IRS missed 11,000 compromised SSNs
An IRS office charged with monitoring and mitigating the impact of external data breaches is faltering when it comes to keeping track of the problem, according to an IG audit.
An IRS office charged with monitoring and mitigating the impact of external data breaches on taxpayers is faltering when it comes to keeping track of the problem, according to a new audit by the U.S. Treasury Inspector General for Tax Administration.
In 70 external breaches, the office failed to follow internal guidelines by requesting Taxpayer Identification Numbers of affected users. As a result, more than 11,000 Social Security numbers weren't flagged to the IRS' Dynamic Selection List for added identity protections.
The IRS keeps tabs on external data breaches of private companies and other entities, which collect personally identifiable information that taxpayers use to file their returns. The Office of Return Integrity and Compliance Services is charged with collecting known instances of such breaches in an internal IRS database, reporting them and cross-referencing the data with attempts by criminals and fraudsters to use that information to commit identity theft or file false returns.
However, Of the 527 external data breaches selected for an internal audit, the office failed to monitor or record 89 that were reported to their database during 2017.
"As a result, the IRS did not monitor, evaluate, and assign a treatment for these data breaches, as required by the incident management process," wrote auditors.

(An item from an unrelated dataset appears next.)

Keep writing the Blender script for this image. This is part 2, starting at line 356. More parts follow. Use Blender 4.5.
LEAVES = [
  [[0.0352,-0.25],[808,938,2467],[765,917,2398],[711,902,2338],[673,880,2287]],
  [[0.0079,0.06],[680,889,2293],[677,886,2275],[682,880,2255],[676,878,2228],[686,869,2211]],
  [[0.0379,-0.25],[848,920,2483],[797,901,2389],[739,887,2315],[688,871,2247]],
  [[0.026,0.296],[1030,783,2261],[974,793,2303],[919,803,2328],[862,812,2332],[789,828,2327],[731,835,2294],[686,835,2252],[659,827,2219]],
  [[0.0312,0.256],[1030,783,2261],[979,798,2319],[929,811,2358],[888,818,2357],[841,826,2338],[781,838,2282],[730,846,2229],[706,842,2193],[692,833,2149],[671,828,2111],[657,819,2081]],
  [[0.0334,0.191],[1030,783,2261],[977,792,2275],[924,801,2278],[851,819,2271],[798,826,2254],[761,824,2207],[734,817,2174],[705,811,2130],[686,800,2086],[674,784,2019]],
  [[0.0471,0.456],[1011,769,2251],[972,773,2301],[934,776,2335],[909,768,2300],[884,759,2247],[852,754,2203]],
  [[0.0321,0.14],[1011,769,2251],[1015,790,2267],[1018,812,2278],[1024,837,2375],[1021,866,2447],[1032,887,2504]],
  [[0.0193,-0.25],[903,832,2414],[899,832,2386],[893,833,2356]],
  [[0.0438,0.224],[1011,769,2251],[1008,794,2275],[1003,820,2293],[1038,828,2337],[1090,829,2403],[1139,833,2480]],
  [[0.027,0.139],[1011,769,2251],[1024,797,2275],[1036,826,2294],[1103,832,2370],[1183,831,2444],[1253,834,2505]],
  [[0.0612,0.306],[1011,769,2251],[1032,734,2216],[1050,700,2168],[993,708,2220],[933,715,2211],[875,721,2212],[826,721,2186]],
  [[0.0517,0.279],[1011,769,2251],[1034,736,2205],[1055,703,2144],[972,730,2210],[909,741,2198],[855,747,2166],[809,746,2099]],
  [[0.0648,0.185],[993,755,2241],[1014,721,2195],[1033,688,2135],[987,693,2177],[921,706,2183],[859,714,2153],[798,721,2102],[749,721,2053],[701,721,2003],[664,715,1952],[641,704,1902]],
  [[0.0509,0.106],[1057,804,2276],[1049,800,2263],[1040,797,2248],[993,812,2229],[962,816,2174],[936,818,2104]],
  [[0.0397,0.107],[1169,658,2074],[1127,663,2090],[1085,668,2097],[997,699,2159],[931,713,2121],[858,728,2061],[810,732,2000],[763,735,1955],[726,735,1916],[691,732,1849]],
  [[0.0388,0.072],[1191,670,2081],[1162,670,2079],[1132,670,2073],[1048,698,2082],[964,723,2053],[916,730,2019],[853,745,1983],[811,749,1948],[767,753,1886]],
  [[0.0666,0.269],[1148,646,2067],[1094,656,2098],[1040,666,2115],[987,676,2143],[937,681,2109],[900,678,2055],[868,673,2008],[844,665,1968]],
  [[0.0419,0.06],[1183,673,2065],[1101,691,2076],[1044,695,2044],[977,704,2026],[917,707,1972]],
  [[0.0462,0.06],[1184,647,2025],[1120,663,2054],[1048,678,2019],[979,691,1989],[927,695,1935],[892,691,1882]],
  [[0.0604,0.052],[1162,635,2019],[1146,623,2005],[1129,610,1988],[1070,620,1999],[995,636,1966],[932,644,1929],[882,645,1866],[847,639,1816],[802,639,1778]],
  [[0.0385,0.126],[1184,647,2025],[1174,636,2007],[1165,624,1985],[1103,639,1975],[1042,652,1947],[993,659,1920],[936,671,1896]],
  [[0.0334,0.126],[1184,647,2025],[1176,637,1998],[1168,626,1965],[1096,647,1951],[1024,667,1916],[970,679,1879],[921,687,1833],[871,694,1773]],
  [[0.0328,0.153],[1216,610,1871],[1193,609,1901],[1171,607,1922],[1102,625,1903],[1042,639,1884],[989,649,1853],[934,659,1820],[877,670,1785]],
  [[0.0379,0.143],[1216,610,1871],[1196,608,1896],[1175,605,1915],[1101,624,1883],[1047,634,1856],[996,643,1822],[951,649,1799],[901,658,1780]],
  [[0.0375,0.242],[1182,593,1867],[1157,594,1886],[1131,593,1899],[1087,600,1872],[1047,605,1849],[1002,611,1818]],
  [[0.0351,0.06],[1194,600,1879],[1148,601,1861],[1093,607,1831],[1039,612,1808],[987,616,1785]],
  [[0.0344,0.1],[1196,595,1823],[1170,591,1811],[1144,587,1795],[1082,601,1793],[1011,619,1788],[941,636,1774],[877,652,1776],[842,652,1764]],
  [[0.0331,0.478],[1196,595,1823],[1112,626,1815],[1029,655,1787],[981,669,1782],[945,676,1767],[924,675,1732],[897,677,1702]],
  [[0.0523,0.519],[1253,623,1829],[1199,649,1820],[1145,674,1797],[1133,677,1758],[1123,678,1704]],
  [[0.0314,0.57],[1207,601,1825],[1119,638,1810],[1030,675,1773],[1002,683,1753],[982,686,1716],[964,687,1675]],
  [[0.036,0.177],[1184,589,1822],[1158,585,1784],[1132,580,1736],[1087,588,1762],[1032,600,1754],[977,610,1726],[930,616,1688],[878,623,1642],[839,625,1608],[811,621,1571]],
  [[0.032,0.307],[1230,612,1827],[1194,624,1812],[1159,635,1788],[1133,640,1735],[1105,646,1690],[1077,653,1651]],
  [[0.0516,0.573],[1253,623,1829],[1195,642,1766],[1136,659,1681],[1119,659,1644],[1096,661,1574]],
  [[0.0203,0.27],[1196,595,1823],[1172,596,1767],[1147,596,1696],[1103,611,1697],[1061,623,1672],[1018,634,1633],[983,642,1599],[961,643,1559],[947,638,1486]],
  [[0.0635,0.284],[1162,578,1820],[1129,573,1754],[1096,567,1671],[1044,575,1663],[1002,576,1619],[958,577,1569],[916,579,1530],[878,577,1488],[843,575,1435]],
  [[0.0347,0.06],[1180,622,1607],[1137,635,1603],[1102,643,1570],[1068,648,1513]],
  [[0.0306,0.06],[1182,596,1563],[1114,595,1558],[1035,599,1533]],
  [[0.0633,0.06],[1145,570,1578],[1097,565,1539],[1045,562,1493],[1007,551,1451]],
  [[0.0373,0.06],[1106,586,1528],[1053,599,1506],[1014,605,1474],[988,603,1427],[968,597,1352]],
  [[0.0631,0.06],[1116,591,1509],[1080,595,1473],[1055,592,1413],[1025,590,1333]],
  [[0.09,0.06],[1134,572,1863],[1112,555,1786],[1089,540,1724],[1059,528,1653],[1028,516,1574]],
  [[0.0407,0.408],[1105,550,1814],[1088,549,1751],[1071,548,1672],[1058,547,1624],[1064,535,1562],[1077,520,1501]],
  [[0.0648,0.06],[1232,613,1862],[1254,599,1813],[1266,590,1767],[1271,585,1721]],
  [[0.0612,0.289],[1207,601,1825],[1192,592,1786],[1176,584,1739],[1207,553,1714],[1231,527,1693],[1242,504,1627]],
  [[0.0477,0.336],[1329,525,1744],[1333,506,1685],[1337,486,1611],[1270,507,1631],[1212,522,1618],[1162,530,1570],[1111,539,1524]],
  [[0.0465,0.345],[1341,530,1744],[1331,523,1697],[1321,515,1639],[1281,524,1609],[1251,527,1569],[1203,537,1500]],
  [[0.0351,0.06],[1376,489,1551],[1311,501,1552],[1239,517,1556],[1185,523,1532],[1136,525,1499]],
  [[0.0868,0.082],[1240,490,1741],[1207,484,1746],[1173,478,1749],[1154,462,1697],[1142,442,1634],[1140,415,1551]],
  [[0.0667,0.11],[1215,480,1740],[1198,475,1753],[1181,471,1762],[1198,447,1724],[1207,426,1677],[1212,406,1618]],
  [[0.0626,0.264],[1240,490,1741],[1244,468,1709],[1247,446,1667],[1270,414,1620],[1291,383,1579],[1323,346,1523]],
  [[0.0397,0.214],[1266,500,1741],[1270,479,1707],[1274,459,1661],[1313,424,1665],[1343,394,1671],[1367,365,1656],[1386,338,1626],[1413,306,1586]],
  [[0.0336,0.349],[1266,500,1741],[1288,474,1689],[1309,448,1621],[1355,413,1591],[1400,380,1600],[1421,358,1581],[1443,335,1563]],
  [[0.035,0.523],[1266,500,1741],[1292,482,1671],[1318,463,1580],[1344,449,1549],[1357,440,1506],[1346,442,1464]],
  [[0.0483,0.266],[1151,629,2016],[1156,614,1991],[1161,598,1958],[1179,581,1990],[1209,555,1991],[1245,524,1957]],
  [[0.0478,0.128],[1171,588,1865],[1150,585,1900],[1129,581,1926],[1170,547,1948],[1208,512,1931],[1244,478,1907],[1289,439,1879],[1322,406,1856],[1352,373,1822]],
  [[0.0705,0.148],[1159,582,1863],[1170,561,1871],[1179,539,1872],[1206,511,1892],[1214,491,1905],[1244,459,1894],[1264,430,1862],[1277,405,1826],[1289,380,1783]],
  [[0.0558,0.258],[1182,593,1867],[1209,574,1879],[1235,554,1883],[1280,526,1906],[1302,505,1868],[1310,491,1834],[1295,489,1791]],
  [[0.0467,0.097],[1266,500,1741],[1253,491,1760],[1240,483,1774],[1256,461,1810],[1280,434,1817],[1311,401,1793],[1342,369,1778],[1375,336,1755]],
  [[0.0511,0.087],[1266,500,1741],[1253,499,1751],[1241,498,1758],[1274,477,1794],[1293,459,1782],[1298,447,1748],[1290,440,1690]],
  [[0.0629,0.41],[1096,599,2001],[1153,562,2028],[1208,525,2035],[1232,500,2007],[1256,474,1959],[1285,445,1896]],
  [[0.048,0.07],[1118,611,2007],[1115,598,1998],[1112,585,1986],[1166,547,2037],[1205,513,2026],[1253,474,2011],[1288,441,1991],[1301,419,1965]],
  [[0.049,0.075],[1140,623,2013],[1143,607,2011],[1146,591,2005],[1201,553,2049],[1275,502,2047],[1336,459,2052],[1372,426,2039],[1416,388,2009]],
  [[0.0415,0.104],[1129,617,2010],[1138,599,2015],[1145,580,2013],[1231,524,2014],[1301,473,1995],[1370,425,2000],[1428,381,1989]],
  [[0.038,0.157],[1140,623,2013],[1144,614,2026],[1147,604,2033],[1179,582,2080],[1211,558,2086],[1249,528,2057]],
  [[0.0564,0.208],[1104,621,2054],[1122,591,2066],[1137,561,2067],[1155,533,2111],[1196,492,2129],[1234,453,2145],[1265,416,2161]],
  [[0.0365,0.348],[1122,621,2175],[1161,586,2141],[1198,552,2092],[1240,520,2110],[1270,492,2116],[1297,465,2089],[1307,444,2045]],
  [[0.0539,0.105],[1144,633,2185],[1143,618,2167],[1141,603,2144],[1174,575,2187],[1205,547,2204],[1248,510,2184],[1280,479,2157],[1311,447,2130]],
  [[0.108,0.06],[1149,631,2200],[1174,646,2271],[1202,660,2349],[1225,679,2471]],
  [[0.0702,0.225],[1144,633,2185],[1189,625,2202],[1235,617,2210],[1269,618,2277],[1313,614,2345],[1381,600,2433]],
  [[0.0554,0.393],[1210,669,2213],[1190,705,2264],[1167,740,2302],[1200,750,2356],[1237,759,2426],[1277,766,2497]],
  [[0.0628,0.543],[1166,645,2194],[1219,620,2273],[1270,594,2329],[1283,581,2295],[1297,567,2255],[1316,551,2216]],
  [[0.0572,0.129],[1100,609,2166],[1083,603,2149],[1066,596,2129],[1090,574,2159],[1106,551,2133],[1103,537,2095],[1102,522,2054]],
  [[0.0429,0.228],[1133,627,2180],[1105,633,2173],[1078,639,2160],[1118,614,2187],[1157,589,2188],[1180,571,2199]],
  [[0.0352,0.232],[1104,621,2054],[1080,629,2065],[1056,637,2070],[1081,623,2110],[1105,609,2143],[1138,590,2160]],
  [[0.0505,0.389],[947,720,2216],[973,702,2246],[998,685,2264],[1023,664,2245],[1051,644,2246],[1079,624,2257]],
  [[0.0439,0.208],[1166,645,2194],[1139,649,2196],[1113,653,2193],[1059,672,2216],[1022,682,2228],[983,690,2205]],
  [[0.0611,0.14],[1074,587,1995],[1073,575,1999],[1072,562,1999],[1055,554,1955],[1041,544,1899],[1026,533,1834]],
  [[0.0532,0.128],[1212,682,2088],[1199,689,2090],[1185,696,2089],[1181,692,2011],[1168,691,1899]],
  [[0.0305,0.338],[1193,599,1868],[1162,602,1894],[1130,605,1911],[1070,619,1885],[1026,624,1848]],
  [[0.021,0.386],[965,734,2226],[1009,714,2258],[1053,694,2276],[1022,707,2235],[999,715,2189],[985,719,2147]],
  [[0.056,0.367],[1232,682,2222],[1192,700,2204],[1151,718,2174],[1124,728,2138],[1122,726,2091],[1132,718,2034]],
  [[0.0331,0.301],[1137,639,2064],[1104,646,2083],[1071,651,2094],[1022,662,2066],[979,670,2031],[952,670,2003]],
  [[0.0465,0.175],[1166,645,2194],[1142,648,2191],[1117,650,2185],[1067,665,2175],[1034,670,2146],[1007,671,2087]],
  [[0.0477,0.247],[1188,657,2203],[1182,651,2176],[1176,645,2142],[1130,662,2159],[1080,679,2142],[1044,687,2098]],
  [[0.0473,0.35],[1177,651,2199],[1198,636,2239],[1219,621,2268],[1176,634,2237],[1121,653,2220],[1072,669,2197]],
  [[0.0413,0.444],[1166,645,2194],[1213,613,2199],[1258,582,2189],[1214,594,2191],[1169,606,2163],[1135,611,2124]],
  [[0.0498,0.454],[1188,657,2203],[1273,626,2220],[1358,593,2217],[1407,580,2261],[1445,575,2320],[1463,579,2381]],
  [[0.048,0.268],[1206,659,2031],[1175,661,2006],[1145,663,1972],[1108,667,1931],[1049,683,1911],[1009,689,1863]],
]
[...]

The report recommends the office follow correct protocols around recordkeeping and taxpayer ID number requests for the missed breaches, develop improved processes to ensure future breaches aren't missed, research thousands of unprocessed TINs to determine if they warrant placement on the list and add the ones auditors identified as well.
Kenneth Corbin, Commissioner for the Wage and Investment Division at IRS, said the agency would have a permanent solution in place no later than April 2019.
"As a result of this review we are automating many of the manual processes that led to the issues identified in this report," wrote Corbin.